··· GIVEN INFORMATION ···
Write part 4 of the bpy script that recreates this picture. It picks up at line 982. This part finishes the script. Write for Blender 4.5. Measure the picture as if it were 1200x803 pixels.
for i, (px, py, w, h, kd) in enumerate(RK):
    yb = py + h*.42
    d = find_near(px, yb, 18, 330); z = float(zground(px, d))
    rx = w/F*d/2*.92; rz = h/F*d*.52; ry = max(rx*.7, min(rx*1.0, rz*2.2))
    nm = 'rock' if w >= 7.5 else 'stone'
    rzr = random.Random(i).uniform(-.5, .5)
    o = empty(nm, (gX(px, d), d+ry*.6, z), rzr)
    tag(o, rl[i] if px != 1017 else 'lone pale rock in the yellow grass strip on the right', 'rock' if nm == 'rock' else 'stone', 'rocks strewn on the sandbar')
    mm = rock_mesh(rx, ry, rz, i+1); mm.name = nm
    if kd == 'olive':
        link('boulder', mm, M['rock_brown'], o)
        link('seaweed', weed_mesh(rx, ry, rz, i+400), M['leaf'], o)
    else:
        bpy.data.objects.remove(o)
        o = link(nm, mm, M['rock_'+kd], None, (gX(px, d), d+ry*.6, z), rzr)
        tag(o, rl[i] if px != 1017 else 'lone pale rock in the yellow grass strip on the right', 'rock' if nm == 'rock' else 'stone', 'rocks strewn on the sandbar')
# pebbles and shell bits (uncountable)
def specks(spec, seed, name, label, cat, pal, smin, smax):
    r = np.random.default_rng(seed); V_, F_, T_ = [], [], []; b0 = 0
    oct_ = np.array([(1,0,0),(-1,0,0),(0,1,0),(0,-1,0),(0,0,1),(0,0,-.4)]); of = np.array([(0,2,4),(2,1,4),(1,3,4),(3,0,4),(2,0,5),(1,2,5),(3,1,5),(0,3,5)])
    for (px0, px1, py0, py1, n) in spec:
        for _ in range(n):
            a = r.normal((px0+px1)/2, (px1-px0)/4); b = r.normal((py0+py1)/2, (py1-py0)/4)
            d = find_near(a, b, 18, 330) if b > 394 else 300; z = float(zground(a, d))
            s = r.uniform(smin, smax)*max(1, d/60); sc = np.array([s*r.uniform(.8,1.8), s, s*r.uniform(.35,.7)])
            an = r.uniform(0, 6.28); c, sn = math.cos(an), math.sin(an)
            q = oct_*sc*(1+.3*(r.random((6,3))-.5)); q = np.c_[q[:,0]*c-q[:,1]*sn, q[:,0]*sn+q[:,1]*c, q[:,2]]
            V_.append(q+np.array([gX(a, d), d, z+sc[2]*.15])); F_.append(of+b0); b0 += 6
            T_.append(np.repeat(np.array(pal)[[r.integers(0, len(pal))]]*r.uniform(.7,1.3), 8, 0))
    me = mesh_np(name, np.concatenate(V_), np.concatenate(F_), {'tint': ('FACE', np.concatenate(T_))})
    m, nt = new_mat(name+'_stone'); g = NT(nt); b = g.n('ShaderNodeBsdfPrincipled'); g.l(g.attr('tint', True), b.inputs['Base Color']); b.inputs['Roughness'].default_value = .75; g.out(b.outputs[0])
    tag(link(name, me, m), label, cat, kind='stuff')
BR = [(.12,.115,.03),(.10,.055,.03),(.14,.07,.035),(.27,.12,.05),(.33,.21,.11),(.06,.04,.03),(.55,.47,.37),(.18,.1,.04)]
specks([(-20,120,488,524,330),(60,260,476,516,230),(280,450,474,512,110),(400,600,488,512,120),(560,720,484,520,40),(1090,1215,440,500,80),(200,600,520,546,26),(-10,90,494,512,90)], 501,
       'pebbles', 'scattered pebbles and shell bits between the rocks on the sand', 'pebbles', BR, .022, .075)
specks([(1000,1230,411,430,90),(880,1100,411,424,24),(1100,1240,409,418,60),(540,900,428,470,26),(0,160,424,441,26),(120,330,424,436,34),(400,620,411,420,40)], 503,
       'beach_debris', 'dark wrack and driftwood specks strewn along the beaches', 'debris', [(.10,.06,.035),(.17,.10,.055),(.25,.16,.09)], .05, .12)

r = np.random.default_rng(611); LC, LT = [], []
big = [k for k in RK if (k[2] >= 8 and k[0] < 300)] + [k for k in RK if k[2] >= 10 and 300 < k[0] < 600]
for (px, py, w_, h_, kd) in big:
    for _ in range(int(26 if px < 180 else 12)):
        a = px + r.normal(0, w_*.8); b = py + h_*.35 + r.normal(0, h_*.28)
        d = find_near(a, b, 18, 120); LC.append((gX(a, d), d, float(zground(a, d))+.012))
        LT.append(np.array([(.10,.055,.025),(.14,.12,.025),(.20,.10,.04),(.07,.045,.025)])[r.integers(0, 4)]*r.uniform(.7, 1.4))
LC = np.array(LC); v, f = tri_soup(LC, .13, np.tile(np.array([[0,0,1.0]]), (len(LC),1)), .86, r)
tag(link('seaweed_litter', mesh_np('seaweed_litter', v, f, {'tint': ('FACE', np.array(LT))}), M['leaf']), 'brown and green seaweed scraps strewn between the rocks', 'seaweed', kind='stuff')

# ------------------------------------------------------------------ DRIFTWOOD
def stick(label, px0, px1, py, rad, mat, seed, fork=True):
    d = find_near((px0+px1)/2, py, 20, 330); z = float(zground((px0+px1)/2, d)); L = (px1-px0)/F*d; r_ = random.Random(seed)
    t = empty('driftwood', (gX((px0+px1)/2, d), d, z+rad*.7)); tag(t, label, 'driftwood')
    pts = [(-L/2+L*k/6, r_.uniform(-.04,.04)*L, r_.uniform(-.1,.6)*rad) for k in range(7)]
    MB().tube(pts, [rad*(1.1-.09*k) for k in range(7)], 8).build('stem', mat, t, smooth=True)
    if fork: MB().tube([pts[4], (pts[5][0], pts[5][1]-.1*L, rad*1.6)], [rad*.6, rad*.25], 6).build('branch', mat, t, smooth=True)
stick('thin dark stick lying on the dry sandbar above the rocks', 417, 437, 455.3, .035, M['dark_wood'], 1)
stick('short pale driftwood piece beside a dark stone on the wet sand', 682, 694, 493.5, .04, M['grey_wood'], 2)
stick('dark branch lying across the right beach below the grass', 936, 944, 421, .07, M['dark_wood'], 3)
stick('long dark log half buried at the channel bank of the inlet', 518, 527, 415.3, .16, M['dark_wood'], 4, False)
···
- **TASK TO COMPLETE**: Your task is to repeat the data exactly, with nothing left out.

- **FINAL RESULT**:
Write part 4 of the bpy script that recreates this picture. It picks up at line 982. This part finishes the script. Write for Blender 4.5. Measure the picture as if it were 1200x803 pixels.
for i, (px, py, w, h, kd) in enumerate(RK):
    yb = py + h*.42
    d = find_near(px, yb, 18, 330); z = float(zground(px, d))
    rx = w/F*d/2*.92; rz = h/F*d*.52; ry = max(rx*.7, min(rx*1.0, rz*2.2))
    nm = 'rock' if w >= 7.5 else 'stone'
    rzr = random.Random(i).uniform(-.5, .5)
    o = empty(nm, (gX(px, d), d+ry*.6, z), rzr)
    tag(o, rl[i] if px != 1017 else 'lone pale rock in the yellow grass strip on the right', 'rock' if nm == 'rock' else 'stone', 'rocks strewn on the sandbar')
    mm = rock_mesh(rx, ry, rz, i+1); mm.name = nm
    if kd == 'olive':
        link('boulder', mm, M['rock_brown'], o)
        link('seaweed', weed_mesh(rx, ry, rz, i+400), M['leaf'], o)
    else:
        bpy.data.objects.remove(o)
        o = link(nm, mm, M['rock_'+kd], None, (gX(px, d), d+ry*.6, z), rzr)
        tag(o, rl[i] if px != 1017 else 'lone pale rock in the yellow grass strip on the right', 'rock' if nm == 'rock' else 'stone', 'rocks strewn on the sandbar')
# pebbles and shell bits (uncountable)
def specks(spec, seed, name, label, cat, pal, smin, smax):
    r = np.random.default_rng(seed); V_, F_, T_ = [], [], []; b0 = 0
    oct_ = np.array([(1,0,0),(-1,0,0),(0,1,0),(0,-1,0),(0,0,1),(0,0,-.4)]); of = np.array([(0,2,4),(2,1,4),(1,3,4),(3,0,4),(2,0,5),(1,2,5),(3,1,5),(0,3,5)])
    for (px0, px1, py0, py1, n) in spec:
        for _ in range(n):
            a = r.normal((px0+px1)/2, (px1-px0)/4); b = r.normal((py0+py1)/2, (py1-py0)/4)
            d = find_near(a, b, 18, 330) if b > 394 else 300; z = float(zground(a, d))
            s = r.uniform(smin, smax)*max(1, d/60); sc = np.array([s*r.uniform(.8,1.8), s, s*r.uniform(.35,.7)])
            an = r.uniform(0, 6.28); c, sn = math.cos(an), math.sin(an)
            q = oct_*sc*(1+.3*(r.random((6,3))-.5)); q = np.c_[q[:,0]*c-q[:,1]*sn, q[:,0]*sn+q[:,1]*c, q[:,2]]
            V_.append(q+np.array([gX(a, d), d, z+sc[2]*.15])); F_.append(of+b0); b0 += 6
            T_.append(np.repeat(np.array(pal)[[r.integers(0, len(pal))]]*r.uniform(.7,1.3), 8, 0))
    me = mesh_np(name, np.concatenate(V_), np.concatenate(F_), {'tint': ('FACE', np.concatenate(T_))})
    m, nt = new_mat(name+'_stone'); g = NT(nt); b = g.n('ShaderNodeBsdfPrincipled'); g.l(g.attr('tint', True), b.inputs['Base Color']); b.inputs['Roughness'].default_value = .75; g.out(b.outputs[0])
    tag(link(name, me, m), label, cat, kind='stuff')
BR = [(.12,.115,.03),(.10,.055,.03),(.14,.07,.035),(.27,.12,.05),(.33,.21,.11),(.06,.04,.03),(.55,.47,.37),(.18,.1,.04)]
specks([(-20,120,488,524,330),(60,260,476,516,230),(280,450,474,512,110),(400,600,488,512,120),(560,720,484,520,40),(1090,1215,440,500,80),(200,600,520,546,26),(-10,90,494,512,90)], 501,
       'pebbles', 'scattered pebbles and shell bits between the rocks on the sand', 'pebbles', BR, .022, .075)
specks([(1000,1230,411,430,90),(880,1100,411,424,24),(1100,1240,409,418,60),(540,900,428,470,26),(0,160,424,441,26),(120,330,424,436,34),(400,620,411,420,40)], 503,
       'beach_debris', 'dark wrack and driftwood specks strewn along the beaches', 'debris', [(.10,.06,.035),(.17,.10,.055),(.25,.16,.09)], .05, .12)

r = np.random.default_rng(611); LC, LT = [], []
big = [k for k in RK if (k[2] >= 8 and k[0] < 300)] + [k for k in RK if k[2] >= 10 and 300 < k[0] < 600]
for (px, py, w_, h_, kd) in big:
    for _ in range(int(26 if px < 180 else 12)):
        a = px + r.normal(0, w_*.8); b = py + h_*.35 + r.normal(0, h_*.28)
        d = find_near(a, b, 18, 120); LC.append((gX(a, d), d, float(zground(a, d))+.012))
        LT.append(np.array([(.10,.055,.025),(.14,.12,.025),(.20,.10,.04),(.07,.045,.025)])[r.integers(0, 4)]*r.uniform(.7, 1.4))
LC = np.array(LC); v, f = tri_soup(LC, .13, np.tile(np.array([[0,0,1.0]]), (len(LC),1)), .86, r)
tag(link('seaweed_litter', mesh_np('seaweed_litter', v, f, {'tint': ('FACE', np.array(LT))}), M['leaf']), 'brown and green seaweed scraps strewn between the rocks', 'seaweed', kind='stuff')

# ------------------------------------------------------------------ DRIFTWOOD
def stick(label, px0, px1, py, rad, mat, seed, fork=True):
    d = find_near((px0+px1)/2, py, 20, 330); z = float(zground((px0+px1)/2, d)); L = (px1-px0)/F*d; r_ = random.Random(seed)
    t = empty('driftwood', (gX((px0+px1)/2, d), d, z+rad*.7)); tag(t, label, 'driftwood')
    pts = [(-L/2+L*k/6, r_.uniform(-.04,.04)*L, r_.uniform(-.1,.6)*rad) for k in range(7)]
    MB().tube(pts, [rad*(1.1-.09*k) for k in range(7)], 8).build('stem', mat, t, smooth=True)
    if fork: MB().tube([pts[4], (pts[5][0], pts[5][1]-.1*L, rad*1.6)], [rad*.6, rad*.25], 6).build('branch', mat, t, smooth=True)
stick('thin dark stick lying on the dry sandbar above the rocks', 417, 437, 455.3, .035, M['dark_wood'], 1)
stick('short pale driftwood piece beside a dark stone on the wet sand', 682, 694, 493.5, .04, M['grey_wood'], 2)
stick('dark branch lying across the right beach below the grass', 936, 944, 421, .07, M['dark_wood'], 3)
stick('long dark log half buried at the channel bank of the inlet', 518, 527, 415.3, .16, M['dark_wood'], 4, False)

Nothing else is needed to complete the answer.